Kash Patel: Media Darling or Real Crime Fighter? The JFK Question
By Rob McConnell | TWATNews.com | Saturday, September 20, 2025

FBI Director Kash Patel has never met a television camera he didn’t like. From carefully staged press conferences to late-night talk show appearances, Patel has mastered the art of media spectacle. He calls himself a crime fighter, a patriot, and a defender of the Constitution. But if Patel is truly the law-and-order crusader he claims to be, here’s a challenge: why doesn’t he solve the most famous unsolved crime in American history—the assassination of President John F. Kennedy?
A Real Crime, Not a Political Circus
On November 22, 1963, John F. Kennedy, a Democrat and 35th President of the United States, was gunned down in Dallas, Texas. Sixty-two years later, America still doesn’t have a universally accepted answer to the question of who killed JFK—or why.
Instead of turning his “crime-fighting skills” toward this historic case, Patel has spent his time carrying water for Donald Trump, elevating partisan battles, and playing to the MAGA base. The assassination of a sitting U.S. president remains clouded in conspiracy and unanswered questions, yet Patel seems far more interested in chasing the headlines of today’s partisan skirmishes than pursuing truth in America’s darkest moment.
Would Patel Even Try?
Patel’s work ethic, as observed since his rise under Trump, tells us everything. His investigations are selective, guided not by justice but by political convenience. If a crime helps Trump or embarrasses Democrats, Patel is front and center. If it doesn’t serve the Republican narrative, it goes untouched.
Would Patel risk angering his party by reopening the Kennedy case—a Democrat president killed in broad daylight, with possible deep-state or right-wing connections? The answer is obvious. His loyalty is not to the truth but to the Republican machine that elevated him.
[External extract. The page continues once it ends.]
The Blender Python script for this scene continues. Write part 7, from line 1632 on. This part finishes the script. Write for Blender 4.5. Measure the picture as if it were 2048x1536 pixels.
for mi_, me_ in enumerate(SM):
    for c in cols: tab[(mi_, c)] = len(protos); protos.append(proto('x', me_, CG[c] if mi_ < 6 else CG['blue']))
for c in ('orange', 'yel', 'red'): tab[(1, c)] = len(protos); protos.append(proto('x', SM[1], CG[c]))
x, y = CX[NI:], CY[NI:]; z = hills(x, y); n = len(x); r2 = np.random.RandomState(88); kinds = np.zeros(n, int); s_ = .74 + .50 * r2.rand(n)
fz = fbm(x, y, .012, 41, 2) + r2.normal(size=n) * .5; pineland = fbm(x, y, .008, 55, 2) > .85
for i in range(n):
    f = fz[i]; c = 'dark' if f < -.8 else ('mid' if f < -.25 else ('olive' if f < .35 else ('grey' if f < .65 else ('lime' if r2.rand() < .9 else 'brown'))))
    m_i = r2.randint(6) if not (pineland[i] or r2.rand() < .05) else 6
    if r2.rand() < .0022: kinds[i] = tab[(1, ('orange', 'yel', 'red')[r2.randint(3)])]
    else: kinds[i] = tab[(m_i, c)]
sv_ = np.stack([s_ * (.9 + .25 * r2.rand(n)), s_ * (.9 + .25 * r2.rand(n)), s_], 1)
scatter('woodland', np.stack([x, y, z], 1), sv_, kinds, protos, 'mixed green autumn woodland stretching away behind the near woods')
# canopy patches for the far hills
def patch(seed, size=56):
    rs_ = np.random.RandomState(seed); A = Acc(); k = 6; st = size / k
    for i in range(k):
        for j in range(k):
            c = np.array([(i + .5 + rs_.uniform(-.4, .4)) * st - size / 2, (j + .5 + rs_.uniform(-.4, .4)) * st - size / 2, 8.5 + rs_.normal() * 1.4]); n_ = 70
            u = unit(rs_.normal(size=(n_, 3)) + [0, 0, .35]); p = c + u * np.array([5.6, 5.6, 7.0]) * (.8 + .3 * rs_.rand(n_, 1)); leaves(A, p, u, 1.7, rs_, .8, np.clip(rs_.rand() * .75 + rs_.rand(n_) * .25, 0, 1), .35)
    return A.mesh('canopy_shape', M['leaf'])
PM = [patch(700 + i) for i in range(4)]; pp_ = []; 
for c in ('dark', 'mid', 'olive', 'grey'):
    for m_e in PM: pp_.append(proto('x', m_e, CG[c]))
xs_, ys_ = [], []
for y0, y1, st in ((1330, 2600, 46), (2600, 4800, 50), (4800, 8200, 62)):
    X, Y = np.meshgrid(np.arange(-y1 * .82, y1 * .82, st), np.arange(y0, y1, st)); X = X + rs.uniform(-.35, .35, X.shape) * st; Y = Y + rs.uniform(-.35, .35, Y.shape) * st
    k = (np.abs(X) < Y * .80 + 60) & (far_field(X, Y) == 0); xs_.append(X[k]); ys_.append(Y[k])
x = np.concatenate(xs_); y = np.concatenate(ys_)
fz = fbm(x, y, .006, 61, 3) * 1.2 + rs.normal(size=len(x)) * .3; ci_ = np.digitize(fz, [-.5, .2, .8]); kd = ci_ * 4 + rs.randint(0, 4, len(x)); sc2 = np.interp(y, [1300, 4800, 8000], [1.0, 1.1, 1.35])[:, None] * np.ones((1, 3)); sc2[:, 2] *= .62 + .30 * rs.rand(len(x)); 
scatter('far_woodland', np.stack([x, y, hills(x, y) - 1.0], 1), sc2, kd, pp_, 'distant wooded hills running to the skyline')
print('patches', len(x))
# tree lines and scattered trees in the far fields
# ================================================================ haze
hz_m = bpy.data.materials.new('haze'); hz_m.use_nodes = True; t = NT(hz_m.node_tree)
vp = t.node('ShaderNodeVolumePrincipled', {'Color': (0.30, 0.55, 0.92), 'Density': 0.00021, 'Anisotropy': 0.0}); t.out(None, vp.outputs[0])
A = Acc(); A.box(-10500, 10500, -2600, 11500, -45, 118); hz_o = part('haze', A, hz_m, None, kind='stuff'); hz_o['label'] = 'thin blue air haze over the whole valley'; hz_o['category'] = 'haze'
The Republican Lens on Justice
It’s worth asking: if JFK had been a Republican, would Patel already be on a grand media tour, vowing to “finally bring closure to America”? Likely so. But Kennedy was a Democrat, and that alone places him outside Patel’s sphere of interest. For all his talk of protecting the Constitution, Patel’s track record shows he protects only one thing—Donald Trump’s narrative.
Conclusion
Kash Patel loves the spotlight, but true crime fighters chase the truth, not the cameras. If Patel wanted to prove he is more than a partisan operator, he could dedicate himself to solving the greatest unsolved crime in American history: who killed John F. Kennedy?
Until then, Patel remains what he has always been—a showman in search of applause, not justice.